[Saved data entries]

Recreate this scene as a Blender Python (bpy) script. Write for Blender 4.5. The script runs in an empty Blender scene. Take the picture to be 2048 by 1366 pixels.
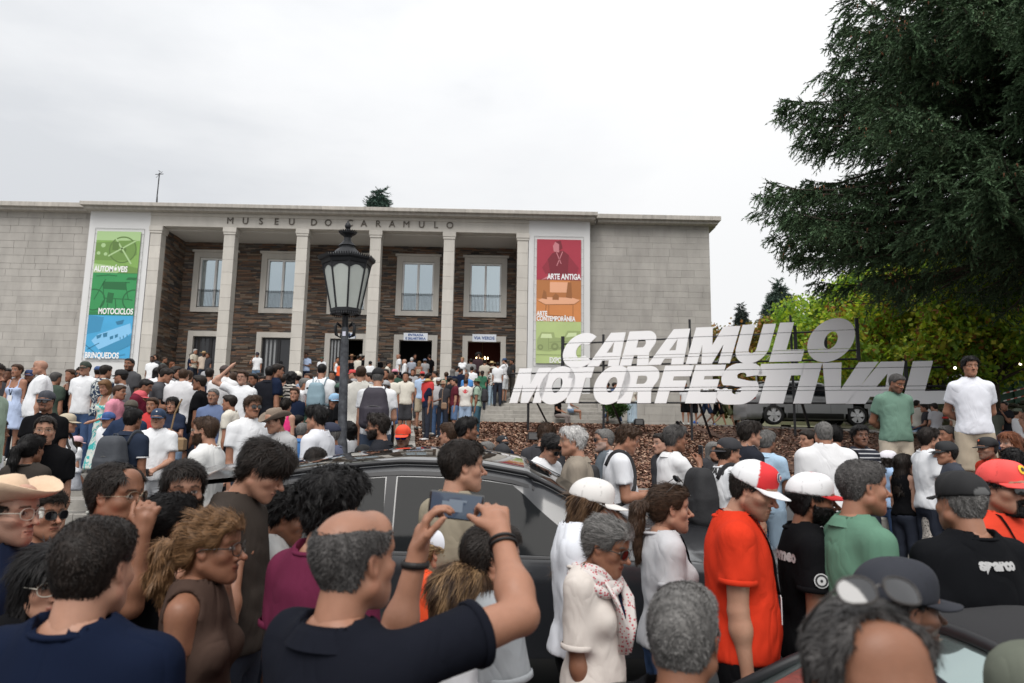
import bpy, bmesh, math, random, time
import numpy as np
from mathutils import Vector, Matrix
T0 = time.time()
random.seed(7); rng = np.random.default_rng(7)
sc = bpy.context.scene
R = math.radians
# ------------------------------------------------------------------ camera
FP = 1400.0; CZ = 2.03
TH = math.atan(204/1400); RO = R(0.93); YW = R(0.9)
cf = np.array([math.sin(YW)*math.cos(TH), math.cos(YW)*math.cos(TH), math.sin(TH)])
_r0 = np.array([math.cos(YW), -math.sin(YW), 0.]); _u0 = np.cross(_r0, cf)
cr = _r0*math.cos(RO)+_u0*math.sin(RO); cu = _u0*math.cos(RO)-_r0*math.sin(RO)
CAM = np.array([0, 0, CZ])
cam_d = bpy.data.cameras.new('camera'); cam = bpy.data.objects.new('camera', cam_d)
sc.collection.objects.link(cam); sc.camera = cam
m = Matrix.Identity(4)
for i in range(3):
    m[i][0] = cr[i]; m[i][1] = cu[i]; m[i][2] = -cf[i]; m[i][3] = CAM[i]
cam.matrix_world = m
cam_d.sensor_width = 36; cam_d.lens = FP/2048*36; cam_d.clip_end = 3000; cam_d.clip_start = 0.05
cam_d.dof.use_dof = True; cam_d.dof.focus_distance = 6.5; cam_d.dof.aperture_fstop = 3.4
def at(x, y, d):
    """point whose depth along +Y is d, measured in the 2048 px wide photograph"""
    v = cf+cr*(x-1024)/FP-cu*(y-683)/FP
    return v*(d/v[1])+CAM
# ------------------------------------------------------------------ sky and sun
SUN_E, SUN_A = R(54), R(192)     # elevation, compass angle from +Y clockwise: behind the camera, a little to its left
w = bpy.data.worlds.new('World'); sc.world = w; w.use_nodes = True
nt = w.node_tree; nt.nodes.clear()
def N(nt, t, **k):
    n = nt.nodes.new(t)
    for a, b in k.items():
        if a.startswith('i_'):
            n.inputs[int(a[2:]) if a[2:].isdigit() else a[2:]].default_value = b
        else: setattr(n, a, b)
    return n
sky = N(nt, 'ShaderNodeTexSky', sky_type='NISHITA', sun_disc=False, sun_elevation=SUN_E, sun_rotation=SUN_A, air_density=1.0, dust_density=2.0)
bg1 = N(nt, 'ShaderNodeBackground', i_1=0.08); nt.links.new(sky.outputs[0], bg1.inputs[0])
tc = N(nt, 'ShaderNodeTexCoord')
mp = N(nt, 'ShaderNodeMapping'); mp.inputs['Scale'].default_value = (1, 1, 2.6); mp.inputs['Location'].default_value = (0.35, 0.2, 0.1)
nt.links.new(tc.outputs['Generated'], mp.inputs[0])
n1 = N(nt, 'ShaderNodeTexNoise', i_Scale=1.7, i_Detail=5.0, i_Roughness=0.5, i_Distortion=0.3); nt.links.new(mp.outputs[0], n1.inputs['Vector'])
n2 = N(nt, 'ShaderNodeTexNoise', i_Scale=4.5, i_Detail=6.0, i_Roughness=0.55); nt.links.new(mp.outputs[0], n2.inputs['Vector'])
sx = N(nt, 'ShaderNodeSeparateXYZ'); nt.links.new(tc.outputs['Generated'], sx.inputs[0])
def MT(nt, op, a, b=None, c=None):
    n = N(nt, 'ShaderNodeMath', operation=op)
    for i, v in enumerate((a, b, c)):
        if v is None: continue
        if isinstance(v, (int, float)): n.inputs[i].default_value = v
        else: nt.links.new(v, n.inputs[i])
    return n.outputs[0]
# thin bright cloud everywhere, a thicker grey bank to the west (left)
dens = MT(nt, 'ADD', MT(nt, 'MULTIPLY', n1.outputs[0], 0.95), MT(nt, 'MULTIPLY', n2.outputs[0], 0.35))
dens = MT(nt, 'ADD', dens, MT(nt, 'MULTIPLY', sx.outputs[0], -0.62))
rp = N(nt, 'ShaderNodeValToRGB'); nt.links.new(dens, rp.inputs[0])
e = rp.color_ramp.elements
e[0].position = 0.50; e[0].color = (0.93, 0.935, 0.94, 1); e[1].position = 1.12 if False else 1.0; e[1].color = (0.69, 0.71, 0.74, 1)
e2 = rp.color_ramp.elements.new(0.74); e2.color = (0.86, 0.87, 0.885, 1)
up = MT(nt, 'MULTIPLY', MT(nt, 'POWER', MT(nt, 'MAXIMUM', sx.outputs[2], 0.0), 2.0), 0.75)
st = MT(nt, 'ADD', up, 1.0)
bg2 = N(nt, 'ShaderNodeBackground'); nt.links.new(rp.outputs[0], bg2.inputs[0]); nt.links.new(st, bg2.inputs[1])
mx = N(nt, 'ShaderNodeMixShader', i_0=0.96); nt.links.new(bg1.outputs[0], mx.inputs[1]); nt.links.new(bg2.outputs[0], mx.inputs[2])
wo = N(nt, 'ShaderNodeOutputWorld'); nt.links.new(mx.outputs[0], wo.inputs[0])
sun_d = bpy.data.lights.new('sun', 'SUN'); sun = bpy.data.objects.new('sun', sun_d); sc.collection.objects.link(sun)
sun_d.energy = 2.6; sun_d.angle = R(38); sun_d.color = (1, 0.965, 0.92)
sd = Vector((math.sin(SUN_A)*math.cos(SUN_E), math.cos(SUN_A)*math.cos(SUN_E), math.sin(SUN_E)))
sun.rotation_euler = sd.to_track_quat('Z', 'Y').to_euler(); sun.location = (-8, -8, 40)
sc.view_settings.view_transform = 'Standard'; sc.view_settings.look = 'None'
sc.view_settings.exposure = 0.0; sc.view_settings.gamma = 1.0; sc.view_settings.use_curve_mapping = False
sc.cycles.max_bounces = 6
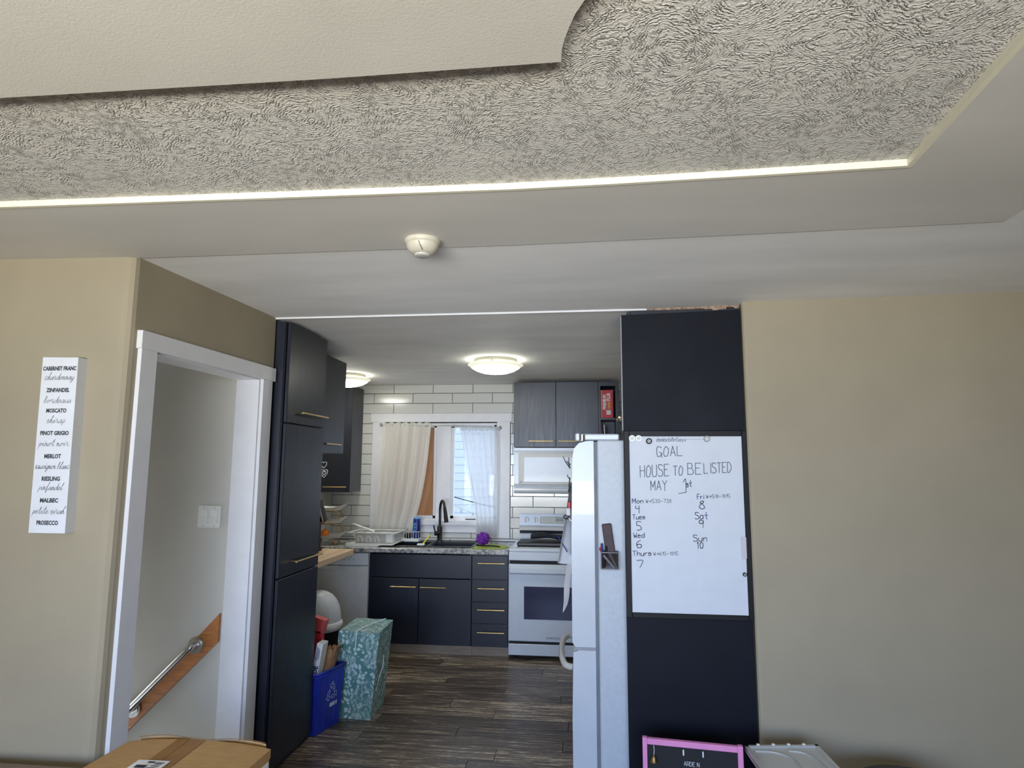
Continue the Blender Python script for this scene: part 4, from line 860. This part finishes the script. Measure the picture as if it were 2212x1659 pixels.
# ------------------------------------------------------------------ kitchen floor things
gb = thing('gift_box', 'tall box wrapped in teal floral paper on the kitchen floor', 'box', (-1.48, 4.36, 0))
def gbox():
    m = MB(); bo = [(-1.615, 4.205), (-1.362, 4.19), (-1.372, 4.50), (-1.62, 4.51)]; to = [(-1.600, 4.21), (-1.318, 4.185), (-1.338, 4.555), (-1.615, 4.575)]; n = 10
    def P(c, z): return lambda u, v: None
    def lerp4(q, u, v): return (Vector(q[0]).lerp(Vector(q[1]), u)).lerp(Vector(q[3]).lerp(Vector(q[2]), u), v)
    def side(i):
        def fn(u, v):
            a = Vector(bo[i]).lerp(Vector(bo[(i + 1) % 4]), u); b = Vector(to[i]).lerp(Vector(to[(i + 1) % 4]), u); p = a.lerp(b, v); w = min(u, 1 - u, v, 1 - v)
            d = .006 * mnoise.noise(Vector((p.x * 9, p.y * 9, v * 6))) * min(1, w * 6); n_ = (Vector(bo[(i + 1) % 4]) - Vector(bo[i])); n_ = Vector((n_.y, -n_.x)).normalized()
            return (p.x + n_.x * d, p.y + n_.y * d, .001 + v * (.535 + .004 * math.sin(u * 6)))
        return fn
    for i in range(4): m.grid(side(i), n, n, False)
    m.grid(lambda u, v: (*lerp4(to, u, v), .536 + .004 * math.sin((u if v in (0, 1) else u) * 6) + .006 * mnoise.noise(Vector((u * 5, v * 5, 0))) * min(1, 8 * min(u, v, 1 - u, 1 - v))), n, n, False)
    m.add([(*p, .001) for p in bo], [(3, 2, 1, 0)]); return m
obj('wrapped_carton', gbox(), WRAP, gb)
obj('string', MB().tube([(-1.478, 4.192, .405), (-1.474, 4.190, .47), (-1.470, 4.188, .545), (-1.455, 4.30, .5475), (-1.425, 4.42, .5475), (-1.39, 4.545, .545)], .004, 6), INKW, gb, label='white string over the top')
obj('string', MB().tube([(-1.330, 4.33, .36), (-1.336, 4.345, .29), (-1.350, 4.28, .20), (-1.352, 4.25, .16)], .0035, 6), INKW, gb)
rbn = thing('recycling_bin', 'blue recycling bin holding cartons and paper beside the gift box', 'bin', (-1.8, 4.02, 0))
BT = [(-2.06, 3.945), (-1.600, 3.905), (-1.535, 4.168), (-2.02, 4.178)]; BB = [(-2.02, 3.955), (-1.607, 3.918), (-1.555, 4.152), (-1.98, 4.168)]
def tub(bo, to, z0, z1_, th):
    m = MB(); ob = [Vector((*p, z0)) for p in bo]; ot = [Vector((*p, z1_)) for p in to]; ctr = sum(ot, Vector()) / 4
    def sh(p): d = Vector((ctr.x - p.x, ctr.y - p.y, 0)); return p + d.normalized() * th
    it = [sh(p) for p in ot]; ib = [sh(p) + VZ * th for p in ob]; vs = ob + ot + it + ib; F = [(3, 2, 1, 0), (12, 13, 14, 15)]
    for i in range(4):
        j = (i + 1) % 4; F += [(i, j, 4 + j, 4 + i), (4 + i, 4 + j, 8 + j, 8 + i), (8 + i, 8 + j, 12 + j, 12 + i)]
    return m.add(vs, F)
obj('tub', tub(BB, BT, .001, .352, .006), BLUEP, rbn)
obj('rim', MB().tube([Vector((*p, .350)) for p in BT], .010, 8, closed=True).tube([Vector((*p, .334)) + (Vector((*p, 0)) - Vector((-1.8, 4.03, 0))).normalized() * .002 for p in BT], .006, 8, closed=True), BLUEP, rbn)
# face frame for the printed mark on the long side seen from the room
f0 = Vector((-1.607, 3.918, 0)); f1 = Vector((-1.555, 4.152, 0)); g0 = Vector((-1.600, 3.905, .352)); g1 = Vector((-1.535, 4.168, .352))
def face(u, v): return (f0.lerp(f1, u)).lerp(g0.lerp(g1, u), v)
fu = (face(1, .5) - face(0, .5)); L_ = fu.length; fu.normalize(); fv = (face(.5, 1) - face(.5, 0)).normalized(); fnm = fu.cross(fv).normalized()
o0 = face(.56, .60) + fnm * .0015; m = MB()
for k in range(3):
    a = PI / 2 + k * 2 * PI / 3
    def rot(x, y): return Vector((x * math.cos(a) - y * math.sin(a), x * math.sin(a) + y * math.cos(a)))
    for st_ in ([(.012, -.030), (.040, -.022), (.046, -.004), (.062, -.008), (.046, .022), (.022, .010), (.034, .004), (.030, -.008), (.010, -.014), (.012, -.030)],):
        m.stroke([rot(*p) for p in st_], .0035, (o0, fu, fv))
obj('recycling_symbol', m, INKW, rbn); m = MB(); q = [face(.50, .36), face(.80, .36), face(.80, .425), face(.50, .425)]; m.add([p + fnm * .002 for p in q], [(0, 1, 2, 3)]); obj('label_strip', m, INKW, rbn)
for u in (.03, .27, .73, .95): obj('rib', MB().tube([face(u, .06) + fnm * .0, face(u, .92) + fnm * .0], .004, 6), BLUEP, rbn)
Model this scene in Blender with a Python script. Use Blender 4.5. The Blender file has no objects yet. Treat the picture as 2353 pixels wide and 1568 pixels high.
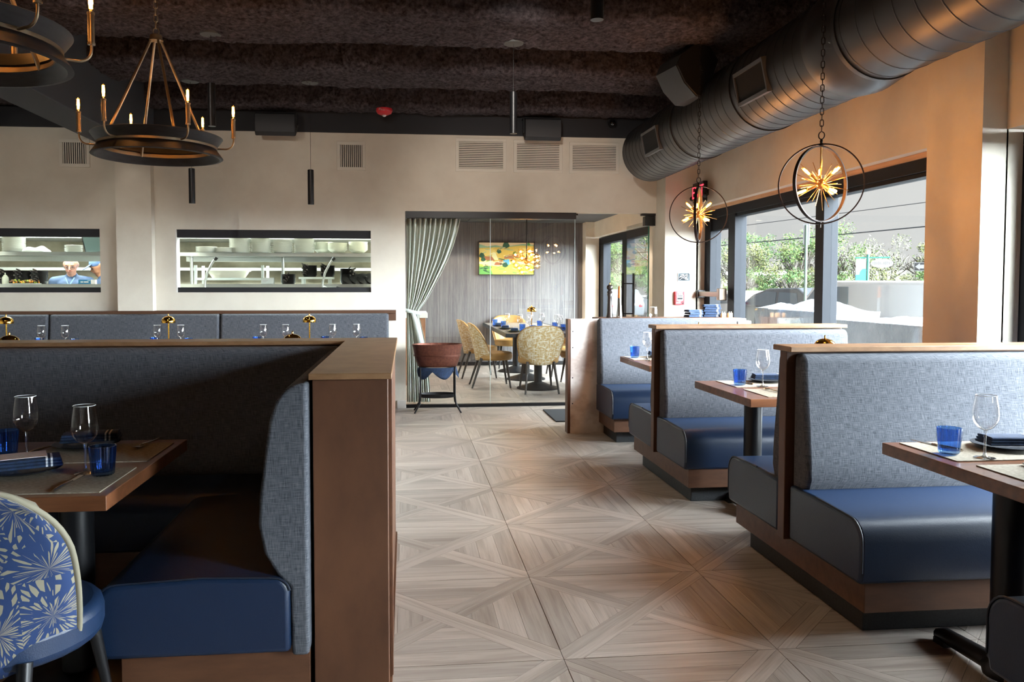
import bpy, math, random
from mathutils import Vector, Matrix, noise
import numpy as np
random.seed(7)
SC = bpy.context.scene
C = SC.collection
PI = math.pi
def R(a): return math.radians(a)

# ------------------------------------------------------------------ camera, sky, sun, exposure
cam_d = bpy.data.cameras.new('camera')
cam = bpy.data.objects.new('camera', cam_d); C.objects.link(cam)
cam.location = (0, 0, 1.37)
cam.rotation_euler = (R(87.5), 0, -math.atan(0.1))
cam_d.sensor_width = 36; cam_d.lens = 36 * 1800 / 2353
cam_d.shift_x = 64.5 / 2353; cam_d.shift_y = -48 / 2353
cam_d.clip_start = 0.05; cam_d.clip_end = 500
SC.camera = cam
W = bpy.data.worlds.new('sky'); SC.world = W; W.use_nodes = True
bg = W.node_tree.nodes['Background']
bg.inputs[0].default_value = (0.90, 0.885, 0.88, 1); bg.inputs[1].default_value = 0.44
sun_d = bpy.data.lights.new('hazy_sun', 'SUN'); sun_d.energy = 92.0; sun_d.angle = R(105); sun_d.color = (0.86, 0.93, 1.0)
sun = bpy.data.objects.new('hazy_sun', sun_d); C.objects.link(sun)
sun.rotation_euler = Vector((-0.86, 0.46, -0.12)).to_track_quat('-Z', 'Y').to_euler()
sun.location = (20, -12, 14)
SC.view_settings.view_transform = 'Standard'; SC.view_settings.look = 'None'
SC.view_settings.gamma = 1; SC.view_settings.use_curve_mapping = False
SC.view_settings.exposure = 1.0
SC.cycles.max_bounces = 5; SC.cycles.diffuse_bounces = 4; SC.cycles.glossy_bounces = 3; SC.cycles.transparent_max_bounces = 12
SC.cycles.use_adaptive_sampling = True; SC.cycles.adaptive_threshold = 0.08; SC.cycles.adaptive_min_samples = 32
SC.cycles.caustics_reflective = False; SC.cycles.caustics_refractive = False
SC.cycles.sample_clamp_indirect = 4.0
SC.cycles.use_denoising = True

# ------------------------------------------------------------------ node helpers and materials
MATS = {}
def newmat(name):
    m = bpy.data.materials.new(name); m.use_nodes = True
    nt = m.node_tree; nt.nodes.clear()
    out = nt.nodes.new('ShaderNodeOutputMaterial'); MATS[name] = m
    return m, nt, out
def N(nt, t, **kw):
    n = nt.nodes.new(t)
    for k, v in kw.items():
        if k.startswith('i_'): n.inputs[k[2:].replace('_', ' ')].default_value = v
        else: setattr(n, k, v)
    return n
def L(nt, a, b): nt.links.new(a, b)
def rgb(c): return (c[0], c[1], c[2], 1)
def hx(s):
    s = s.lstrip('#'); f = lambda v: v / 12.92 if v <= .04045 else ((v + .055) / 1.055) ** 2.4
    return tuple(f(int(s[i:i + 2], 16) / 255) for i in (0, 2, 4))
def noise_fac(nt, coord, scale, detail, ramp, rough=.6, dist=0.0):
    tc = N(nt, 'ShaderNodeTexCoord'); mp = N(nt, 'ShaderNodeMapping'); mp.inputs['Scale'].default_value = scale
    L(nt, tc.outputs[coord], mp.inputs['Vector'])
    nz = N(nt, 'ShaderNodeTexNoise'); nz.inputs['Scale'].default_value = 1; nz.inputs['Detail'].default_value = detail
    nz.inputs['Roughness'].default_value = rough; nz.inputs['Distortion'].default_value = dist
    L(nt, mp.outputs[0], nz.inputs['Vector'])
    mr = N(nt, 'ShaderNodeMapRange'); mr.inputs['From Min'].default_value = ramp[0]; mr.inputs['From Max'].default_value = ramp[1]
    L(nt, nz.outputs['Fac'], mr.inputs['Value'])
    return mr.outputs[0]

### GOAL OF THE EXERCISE
Drop the images and output only the lines from the one that contains "Model this scene" to the one that contains "def R(a): return math.radians(a)", both included.

### CORRECT RESPONSE
Model this scene in Blender with a Python script. Use Blender 4.5. The Blender file has no objects yet. Treat the picture as 2353 pixels wide and 1568 pixels high.
import bpy, math, random
from mathutils import Vector, Matrix, noise
import numpy as np
random.seed(7)
SC = bpy.context.scene
C = SC.collection
PI = math.pi
def R(a): return math.radians(a)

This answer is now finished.